* _Provided records_:
************
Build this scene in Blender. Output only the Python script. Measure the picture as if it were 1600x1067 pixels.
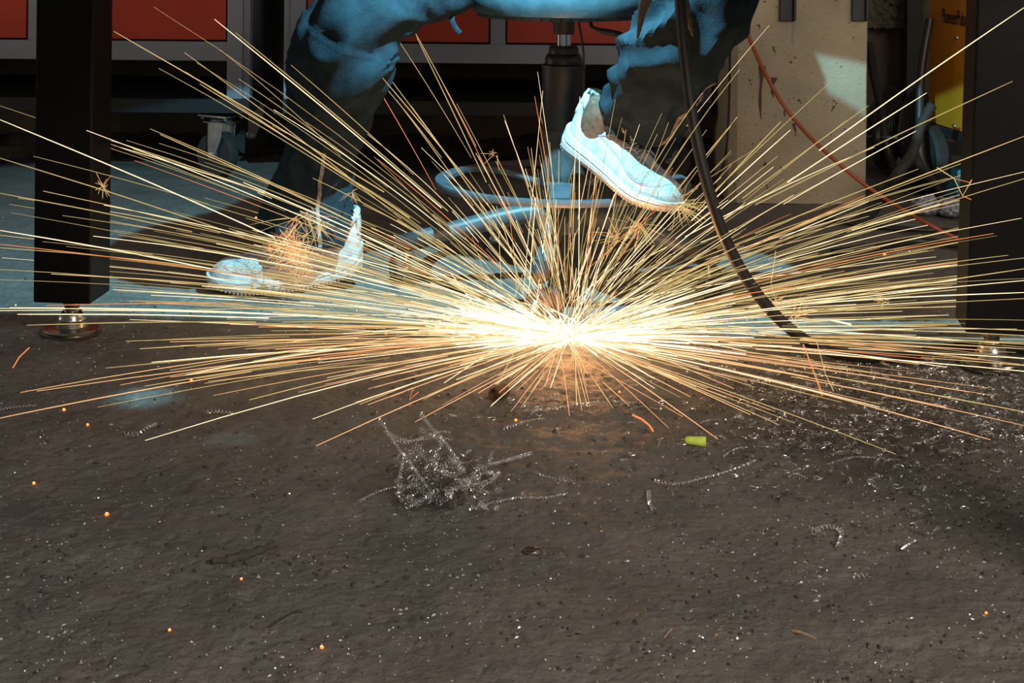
import bpy, math, random
from mathutils import Vector, Matrix, noise
for o in list(bpy.data.objects): bpy.data.objects.remove(o)
SC = bpy.context.scene
COL = SC.collection
PI = math.pi
rnd = random.Random(7)
# ------------------------------------------------------------------ camera
F, CH, ROLL = 2600.0, 0.745, 0.010
cd = bpy.data.cameras.new('camera'); cam = bpy.data.objects.new('camera', cd); COL.objects.link(cam)
cam.location = (0, 0, CH); cam.rotation_euler = (PI/2, -ROLL, 0)
cd.sensor_width = 36; cd.lens = F/1600*36; cd.shift_y = -683.5/1600; cd.clip_start = 0.05
SC.camera = cam
def P(u, v, Y):
    du, dv = u-800, v+150; k = 1+ROLL*ROLL
    a = (du+ROLL*dv)/k; b = (dv-ROLL*du)/k
    return Vector((a*Y/F, Y, CH-b*Y/F))
def G(u, v, z=0.0):
    du, dv = u-800, v+150; k = 1+ROLL*ROLL
    b = (dv-ROLL*du)/k
    return P(u, v, F*(CH-z)/b)
# ------------------------------------------------------------------ world, lights, exposure
w = bpy.data.worlds.new('world'); SC.world = w; w.use_nodes = True
w.node_tree.nodes['Background'].inputs[0].default_value = (0.9, 0.85, 0.8, 1)
w.node_tree.nodes['Background'].inputs[1].default_value = 0.13
vs = SC.view_settings; vs.view_transform = 'Standard'; vs.look = 'None'; vs.gamma = 1; vs.use_curve_mapping = False; vs.exposure = 0.0
def light(name, kind, loc, target, energy, color, **kw):
    l = bpy.data.lights.new(name, kind); l.energy = energy; l.color = color
    for k, v in kw.items(): setattr(l, k, v)
    o = bpy.data.objects.new(name, l); COL.objects.link(o); o.location = loc
    if target is not None:
        o.rotation_euler = (Vector(target)-Vector(loc)).to_track_quat('-Z', 'Y').to_euler()
    return o
ARC = Vector((0.035, 2.80, 1.02))
light('arc_light', 'SPOT', ARC, ARC+Vector((0.02, 0.0, -1.0)), 130, (0.31, 0.80, 1.0), spot_size=math.radians(135.2), spot_blend=0.02, shadow_soft_size=0.006)
light('shop_lamp', 'AREA', (1.5, -0.5, 1.75), (0.1, 2.8, 0.1), 64, (1.0, 0.91, 0.82), shape='RECTANGLE', size=1.3, size_y=0.7)
light('low_fill', 'AREA', (-0.5, -1.0, 0.85), (0.1, 4.5, 0.2), 4.5, (1.0, 0.91, 0.80), shape='RECTANGLE', size=1.2, size_y=0.5)  # added low fill, lifts the wall below the cabinets and the floor relief
light('left_fill', 'AREA', (-3.0, 3.5, 0.55), (0.0, 5.2, 0.1), 6, (1.0, 0.88, 0.72), shape='RECTANGLE', size=0.5, size_y=0.4)  # added fill with no lamp behind it, brightens the wall strip under the cabinets
light('side_lamp', 'AREA', (3.2, 1.6, 2.4), (0.6, 4.2, 0.3), 16, (1.0, 0.88, 0.70), shape='RECTANGLE', size=0.9, size_y=0.9)
HIT = G(890, 531, 0.0)
light('burst_light', 'POINT', HIT+Vector((0, 0, 0.05)), None, 5.5, (1.0, 0.42, 0.14), shadow_soft_size=0.03)
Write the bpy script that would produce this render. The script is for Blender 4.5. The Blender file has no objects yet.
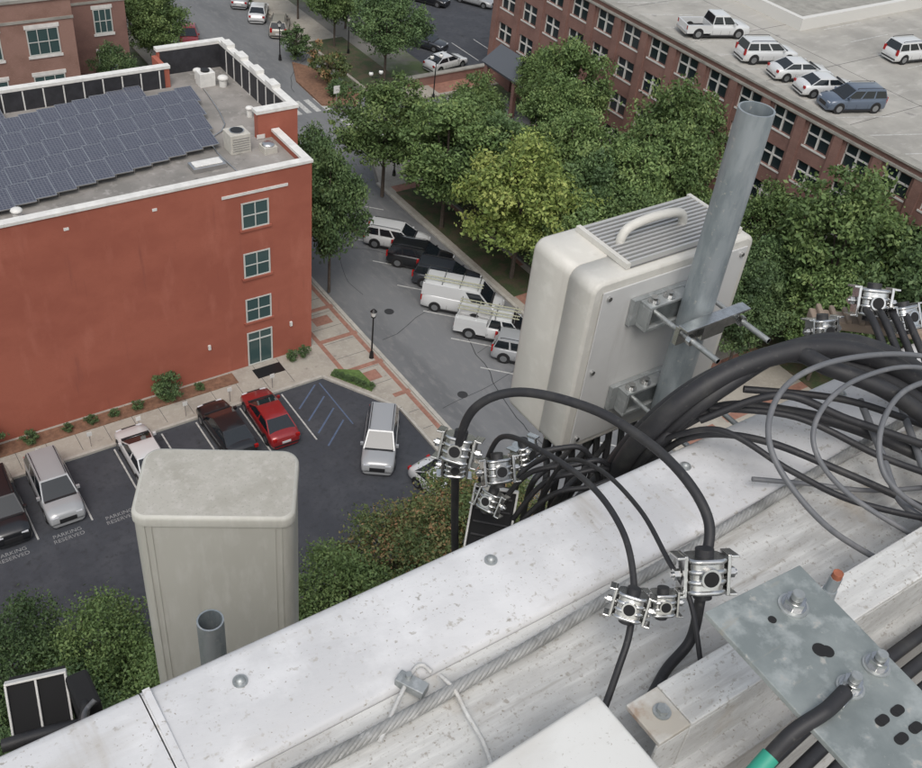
************
* _Task description_: All the lines above are to be reproduced exactly, except the pictures.

* _Solution_:
Build this scene in Blender. Output only the Python script. Measure the picture as if it were 1600x1067 pixels.
import bpy, math, random
from mathutils import Vector, Matrix, noise
for o in list(bpy.data.objects): bpy.data.objects.remove(o)
SC = bpy.context.scene
COL = SC.collection
PI = math.pi
rnd = random.Random(7)
# ------------------------------------------------------------------ camera
F, CH, ROLL = 2600.0, 0.745, 0.010
cd = bpy.data.cameras.new('camera'); cam = bpy.data.objects.new('camera', cd); COL.objects.link(cam)
cam.location = (0, 0, CH); cam.rotation_euler = (PI/2, -ROLL, 0)
cd.sensor_width = 36; cd.lens = F/1600*36; cd.shift_y = -683.5/1600; cd.clip_start = 0.05
SC.camera = cam
def P(u, v, Y):
    du, dv = u-800, v+150; k = 1+ROLL*ROLL
    a = (du+ROLL*dv)/k; b = (dv-ROLL*du)/k
    return Vector((a*Y/F, Y, CH-b*Y/F))
def G(u, v, z=0.0):
    du, dv = u-800, v+150; k = 1+ROLL*ROLL
    b = (dv-ROLL*du)/k
    return P(u, v, F*(CH-z)/b)
# ------------------------------------------------------------------ world, lights, exposure
w = bpy.data.worlds.new('world'); SC.world = w; w.use_nodes = True
w.node_tree.nodes['Background'].inputs[0].default_value = (0.9, 0.85, 0.8, 1)
w.node_tree.nodes['Background'].inputs[1].default_value = 0.13
vs = SC.view_settings; vs.view_transform = 'Standard'; vs.look = 'None'; vs.gamma = 1; vs.use_curve_mapping = False; vs.exposure = 0.0
def light(name, kind, loc, target, energy, color, **kw):
    l = bpy.data.lights.new(name, kind); l.energy = energy; l.color = color
    for k, v in kw.items(): setattr(l, k, v)
    o = bpy.data.objects.new(name, l); COL.objects.link(o); o.location = loc
    if target is not None:
        o.rotation_euler = (Vector(target)-Vector(loc)).to_track_quat('-Z', 'Y').to_euler()
    return o
ARC = Vector((0.035, 2.80, 1.02))
light('arc_light', 'SPOT', ARC, ARC+Vector((0.02, 0.0, -1.0)), 130, (0.31, 0.80, 1.0), spot_size=math.radians(135.2), spot_blend=0.02, shadow_soft_size=0.006)
light('shop_lamp', 'AREA', (1.5, -0.5, 1.75), (0.1, 2.8, 0.1), 64, (1.0, 0.91, 0.82), shape='RECTANGLE', size=1.3, size_y=0.7)
light('low_fill', 'AREA', (-0.5, -1.0, 0.85), (0.1, 4.5, 0.2), 4.5, (1.0, 0.91, 0.80), shape='RECTANGLE', size=1.2, size_y=0.5)  # added low fill, lifts the wall below the cabinets and the floor relief
light('left_fill', 'AREA', (-3.0, 3.5, 0.55), (0.0, 5.2, 0.1), 6, (1.0, 0.88, 0.72), shape='RECTANGLE', size=0.5, size_y=0.4)  # added fill with no lamp behind it, brightens the wall strip under the cabinets
light('side_lamp', 'AREA', (3.2, 1.6, 2.4), (0.6, 4.2, 0.3), 16, (1.0, 0.88, 0.70), shape='RECTANGLE', size=0.9, size_y=0.9)
HIT = G(890, 531, 0.0)
light('burst_light', 'POINT', HIT+Vector((0, 0, 0.05)), None, 5.5, (1.0, 0.42, 0.14), shadow_soft_size=0.03)
Write the bpy script that would produce this render. The script is for Blender 4.5. The Blender file has no objects yet.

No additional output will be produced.